OBJECTIVE: Give the entries again exactly, every one of them.

(3D scene scripts)
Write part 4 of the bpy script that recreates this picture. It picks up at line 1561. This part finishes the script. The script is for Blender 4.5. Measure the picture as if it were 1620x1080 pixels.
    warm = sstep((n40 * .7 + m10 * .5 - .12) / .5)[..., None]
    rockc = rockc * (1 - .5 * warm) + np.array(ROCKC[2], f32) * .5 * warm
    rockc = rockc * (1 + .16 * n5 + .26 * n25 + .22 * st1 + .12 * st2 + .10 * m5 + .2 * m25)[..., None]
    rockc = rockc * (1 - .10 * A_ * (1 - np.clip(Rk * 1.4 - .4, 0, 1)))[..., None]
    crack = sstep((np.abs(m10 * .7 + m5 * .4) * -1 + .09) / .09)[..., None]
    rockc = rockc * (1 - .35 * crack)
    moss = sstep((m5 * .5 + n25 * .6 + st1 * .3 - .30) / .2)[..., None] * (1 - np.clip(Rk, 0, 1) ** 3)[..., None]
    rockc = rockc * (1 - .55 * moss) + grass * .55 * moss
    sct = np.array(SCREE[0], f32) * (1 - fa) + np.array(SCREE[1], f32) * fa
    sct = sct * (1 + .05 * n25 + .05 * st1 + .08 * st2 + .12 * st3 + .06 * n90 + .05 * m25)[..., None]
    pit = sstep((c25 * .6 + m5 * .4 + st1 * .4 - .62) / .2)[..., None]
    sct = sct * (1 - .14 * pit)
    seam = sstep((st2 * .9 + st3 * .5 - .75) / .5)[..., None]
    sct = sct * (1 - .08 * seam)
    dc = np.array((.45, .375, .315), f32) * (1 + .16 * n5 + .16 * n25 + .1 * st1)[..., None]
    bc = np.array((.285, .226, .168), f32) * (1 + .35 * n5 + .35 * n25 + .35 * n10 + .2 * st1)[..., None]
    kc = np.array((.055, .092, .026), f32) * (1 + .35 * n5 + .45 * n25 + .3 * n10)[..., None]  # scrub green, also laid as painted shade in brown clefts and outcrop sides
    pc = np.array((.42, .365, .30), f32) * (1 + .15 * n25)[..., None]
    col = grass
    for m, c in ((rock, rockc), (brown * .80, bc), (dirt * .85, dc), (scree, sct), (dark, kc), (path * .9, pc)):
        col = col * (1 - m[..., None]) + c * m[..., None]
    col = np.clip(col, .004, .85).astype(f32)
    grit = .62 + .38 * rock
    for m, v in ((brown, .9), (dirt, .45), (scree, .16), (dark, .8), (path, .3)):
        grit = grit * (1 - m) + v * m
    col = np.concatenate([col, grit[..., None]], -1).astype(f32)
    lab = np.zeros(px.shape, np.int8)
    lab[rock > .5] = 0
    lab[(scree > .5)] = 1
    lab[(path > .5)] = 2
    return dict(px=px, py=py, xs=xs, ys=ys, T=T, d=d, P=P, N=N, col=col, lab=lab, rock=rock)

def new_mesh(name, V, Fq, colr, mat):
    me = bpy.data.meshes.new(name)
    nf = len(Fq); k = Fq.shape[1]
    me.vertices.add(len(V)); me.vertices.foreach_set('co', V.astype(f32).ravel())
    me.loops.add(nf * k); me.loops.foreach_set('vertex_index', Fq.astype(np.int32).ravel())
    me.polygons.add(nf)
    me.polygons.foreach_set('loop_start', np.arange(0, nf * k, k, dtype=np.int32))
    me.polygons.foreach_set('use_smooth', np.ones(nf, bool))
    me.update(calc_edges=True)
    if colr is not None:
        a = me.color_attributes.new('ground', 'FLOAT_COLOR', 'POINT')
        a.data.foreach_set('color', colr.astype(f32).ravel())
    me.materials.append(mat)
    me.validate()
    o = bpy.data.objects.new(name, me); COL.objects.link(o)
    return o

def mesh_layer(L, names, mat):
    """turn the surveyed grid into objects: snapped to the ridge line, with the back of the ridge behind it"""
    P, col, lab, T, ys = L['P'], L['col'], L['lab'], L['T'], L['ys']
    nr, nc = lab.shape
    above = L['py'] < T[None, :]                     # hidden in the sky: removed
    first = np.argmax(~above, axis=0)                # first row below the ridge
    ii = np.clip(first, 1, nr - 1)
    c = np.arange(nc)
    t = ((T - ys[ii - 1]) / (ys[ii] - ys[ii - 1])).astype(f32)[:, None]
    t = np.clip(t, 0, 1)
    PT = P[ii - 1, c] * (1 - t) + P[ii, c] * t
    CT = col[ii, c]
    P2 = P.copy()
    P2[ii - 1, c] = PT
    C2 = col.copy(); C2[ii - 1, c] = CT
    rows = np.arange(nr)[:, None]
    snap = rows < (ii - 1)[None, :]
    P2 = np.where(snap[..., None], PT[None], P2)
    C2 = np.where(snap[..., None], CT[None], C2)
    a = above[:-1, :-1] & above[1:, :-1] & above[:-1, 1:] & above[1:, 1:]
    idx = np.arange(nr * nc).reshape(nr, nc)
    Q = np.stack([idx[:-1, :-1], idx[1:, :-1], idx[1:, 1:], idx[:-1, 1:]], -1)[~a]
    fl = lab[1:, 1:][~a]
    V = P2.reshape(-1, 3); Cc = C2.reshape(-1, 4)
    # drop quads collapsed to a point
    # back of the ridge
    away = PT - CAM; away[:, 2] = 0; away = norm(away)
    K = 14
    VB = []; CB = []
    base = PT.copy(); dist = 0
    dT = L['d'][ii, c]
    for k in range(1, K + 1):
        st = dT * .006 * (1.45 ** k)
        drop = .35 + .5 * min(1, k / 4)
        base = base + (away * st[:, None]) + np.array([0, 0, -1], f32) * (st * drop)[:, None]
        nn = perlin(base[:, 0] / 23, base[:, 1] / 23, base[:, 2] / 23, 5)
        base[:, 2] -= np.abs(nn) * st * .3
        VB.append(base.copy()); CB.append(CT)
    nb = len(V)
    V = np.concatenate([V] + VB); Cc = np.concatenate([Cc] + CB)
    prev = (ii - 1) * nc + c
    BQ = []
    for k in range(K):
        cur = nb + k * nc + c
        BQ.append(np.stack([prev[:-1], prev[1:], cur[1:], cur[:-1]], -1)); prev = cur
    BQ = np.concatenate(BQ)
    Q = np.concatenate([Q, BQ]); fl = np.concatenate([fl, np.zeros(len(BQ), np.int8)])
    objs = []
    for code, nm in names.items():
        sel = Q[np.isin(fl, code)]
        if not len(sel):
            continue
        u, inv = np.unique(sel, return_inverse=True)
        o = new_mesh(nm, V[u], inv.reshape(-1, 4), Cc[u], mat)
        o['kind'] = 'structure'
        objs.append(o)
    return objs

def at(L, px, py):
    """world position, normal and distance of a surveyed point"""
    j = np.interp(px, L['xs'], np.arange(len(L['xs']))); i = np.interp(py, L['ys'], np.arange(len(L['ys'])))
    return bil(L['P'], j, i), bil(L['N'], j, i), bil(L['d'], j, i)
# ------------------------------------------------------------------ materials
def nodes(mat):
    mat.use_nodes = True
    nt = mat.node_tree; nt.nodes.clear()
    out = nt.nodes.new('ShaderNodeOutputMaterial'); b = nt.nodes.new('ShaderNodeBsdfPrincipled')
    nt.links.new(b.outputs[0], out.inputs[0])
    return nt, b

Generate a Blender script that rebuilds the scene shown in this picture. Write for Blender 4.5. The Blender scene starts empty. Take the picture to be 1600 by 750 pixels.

SOLVED EXERCISE:
Write part 4 of the bpy script that recreates this picture. It picks up at line 1561. This part finishes the script. The script is for Blender 4.5. Measure the picture as if it were 1620x1080 pixels.
    warm = sstep((n40 * .7 + m10 * .5 - .12) / .5)[..., None]
    rockc = rockc * (1 - .5 * warm) + np.array(ROCKC[2], f32) * .5 * warm
    rockc = rockc * (1 + .16 * n5 + .26 * n25 + .22 * st1 + .12 * st2 + .10 * m5 + .2 * m25)[..., None]
    rockc = rockc * (1 - .10 * A_ * (1 - np.clip(Rk * 1.4 - .4, 0, 1)))[..., None]
    crack = sstep((np.abs(m10 * .7 + m5 * .4) * -1 + .09) / .09)[..., None]
    rockc = rockc * (1 - .35 * crack)
    moss = sstep((m5 * .5 + n25 * .6 + st1 * .3 - .30) / .2)[..., None] * (1 - np.clip(Rk, 0, 1) ** 3)[..., None]
    rockc = rockc * (1 - .55 * moss) + grass * .55 * moss
    sct = np.array(SCREE[0], f32) * (1 - fa) + np.array(SCREE[1], f32) * fa
    sct = sct * (1 + .05 * n25 + .05 * st1 + .08 * st2 + .12 * st3 + .06 * n90 + .05 * m25)[..., None]
    pit = sstep((c25 * .6 + m5 * .4 + st1 * .4 - .62) / .2)[..., None]
    sct = sct * (1 - .14 * pit)
    seam = sstep((st2 * .9 + st3 * .5 - .75) / .5)[..., None]
    sct = sct * (1 - .08 * seam)
    dc = np.array((.45, .375, .315), f32) * (1 + .16 * n5 + .16 * n25 + .1 * st1)[..., None]
    bc = np.array((.285, .226, .168), f32) * (1 + .35 * n5 + .35 * n25 + .35 * n10 + .2 * st1)[..., None]
    kc = np.array((.055, .092, .026), f32) * (1 + .35 * n5 + .45 * n25 + .3 * n10)[..., None]  # scrub green, also laid as painted shade in brown clefts and outcrop sides
    pc = np.array((.42, .365, .30), f32) * (1 + .15 * n25)[..., None]
    col = grass
    for m, c in ((rock, rockc), (brown * .80, bc), (dirt * .85, dc), (scree, sct), (dark, kc), (path * .9, pc)):
        col = col * (1 - m[..., None]) + c * m[..., None]
    col = np.clip(col, .004, .85).astype(f32)
    grit = .62 + .38 * rock
    for m, v in ((brown, .9), (dirt, .45), (scree, .16), (dark, .8), (path, .3)):
        grit = grit * (1 - m) + v * m
    col = np.concatenate([col, grit[..., None]], -1).astype(f32)
    lab = np.zeros(px.shape, np.int8)
    lab[rock > .5] = 0
    lab[(scree > .5)] = 1
    lab[(path > .5)] = 2
    return dict(px=px, py=py, xs=xs, ys=ys, T=T, d=d, P=P, N=N, col=col, lab=lab, rock=rock)

def new_mesh(name, V, Fq, colr, mat):
    me = bpy.data.meshes.new(name)
    nf = len(Fq); k = Fq.shape[1]
    me.vertices.add(len(V)); me.vertices.foreach_set('co', V.astype(f32).ravel())
    me.loops.add(nf * k); me.loops.foreach_set('vertex_index', Fq.astype(np.int32).ravel())
    me.polygons.add(nf)
    me.polygons.foreach_set('loop_start', np.arange(0, nf * k, k, dtype=np.int32))
    me.polygons.foreach_set('use_smooth', np.ones(nf, bool))
    me.update(calc_edges=True)
    if colr is not None:
        a = me.color_attributes.new('ground', 'FLOAT_COLOR', 'POINT')
        a.data.foreach_set('color', colr.astype(f32).ravel())
    me.materials.append(mat)
    me.validate()
    o = bpy.data.objects.new(name, me); COL.objects.link(o)
    return o

def mesh_layer(L, names, mat):
    """turn the surveyed grid into objects: snapped to the ridge line, with the back of the ridge behind it"""
    P, col, lab, T, ys = L['P'], L['col'], L['lab'], L['T'], L['ys']
    nr, nc = lab.shape
    above = L['py'] < T[None, :]                     # hidden in the sky: removed
    first = np.argmax(~above, axis=0)                # first row below the ridge
    ii = np.clip(first, 1, nr - 1)
    c = np.arange(nc)
    t = ((T - ys[ii - 1]) / (ys[ii] - ys[ii - 1])).astype(f32)[:, None]
    t = np.clip(t, 0, 1)
    PT = P[ii - 1, c] * (1 - t) + P[ii, c] * t
    CT = col[ii, c]
    P2 = P.copy()
    P2[ii - 1, c] = PT
    C2 = col.copy(); C2[ii - 1, c] = CT
    rows = np.arange(nr)[:, None]
    snap = rows < (ii - 1)[None, :]
    P2 = np.where(snap[..., None], PT[None], P2)
    C2 = np.where(snap[..., None], CT[None], C2)
    a = above[:-1, :-1] & above[1:, :-1] & above[:-1, 1:] & above[1:, 1:]
    idx = np.arange(nr * nc).reshape(nr, nc)
    Q = np.stack([idx[:-1, :-1], idx[1:, :-1], idx[1:, 1:], idx[:-1, 1:]], -1)[~a]
    fl = lab[1:, 1:][~a]
    V = P2.reshape(-1, 3); Cc = C2.reshape(-1, 4)
    # drop quads collapsed to a point
    # back of the ridge
    away = PT - CAM; away[:, 2] = 0; away = norm(away)
    K = 14
    VB = []; CB = []
    base = PT.copy(); dist = 0
    dT = L['d'][ii, c]
    for k in range(1, K + 1):
        st = dT * .006 * (1.45 ** k)
        drop = .35 + .5 * min(1, k / 4)
        base = base + (away * st[:, None]) + np.array([0, 0, -1], f32) * (st * drop)[:, None]
        nn = perlin(base[:, 0] / 23, base[:, 1] / 23, base[:, 2] / 23, 5)
        base[:, 2] -= np.abs(nn) * st * .3
        VB.append(base.copy()); CB.append(CT)
    nb = len(V)
    V = np.concatenate([V] + VB); Cc = np.concatenate([Cc] + CB)
    prev = (ii - 1) * nc + c
    BQ = []
    for k in range(K):
        cur = nb + k * nc + c
        BQ.append(np.stack([prev[:-1], prev[1:], cur[1:], cur[:-1]], -1)); prev = cur
    BQ = np.concatenate(BQ)
    Q = np.concatenate([Q, BQ]); fl = np.concatenate([fl, np.zeros(len(BQ), np.int8)])
    objs = []
    for code, nm in names.items():
        sel = Q[np.isin(fl, code)]
        if not len(sel):
            continue
        u, inv = np.unique(sel, return_inverse=True)
        o = new_mesh(nm, V[u], inv.reshape(-1, 4), Cc[u], mat)
        o['kind'] = 'structure'
        objs.append(o)
    return objs

def at(L, px, py):
    """world position, normal and distance of a surveyed point"""
    j = np.interp(px, L['xs'], np.arange(len(L['xs']))); i = np.interp(py, L['ys'], np.arange(len(L['ys'])))
    return bil(L['P'], j, i), bil(L['N'], j, i), bil(L['d'], j, i)
# ------------------------------------------------------------------ materials
def nodes(mat):
    mat.use_nodes = True
    nt = mat.node_tree; nt.nodes.clear()
    out = nt.nodes.new('ShaderNodeOutputMaterial'); b = nt.nodes.new('ShaderNodeBsdfPrincipled')
    nt.links.new(b.outputs[0], out.inputs[0])
    return nt, b

Generate a Blender script that rebuilds the scene shown in this picture. Write for Blender 4.5. The Blender scene starts empty. Take the picture to be 1600 by 750 pixels.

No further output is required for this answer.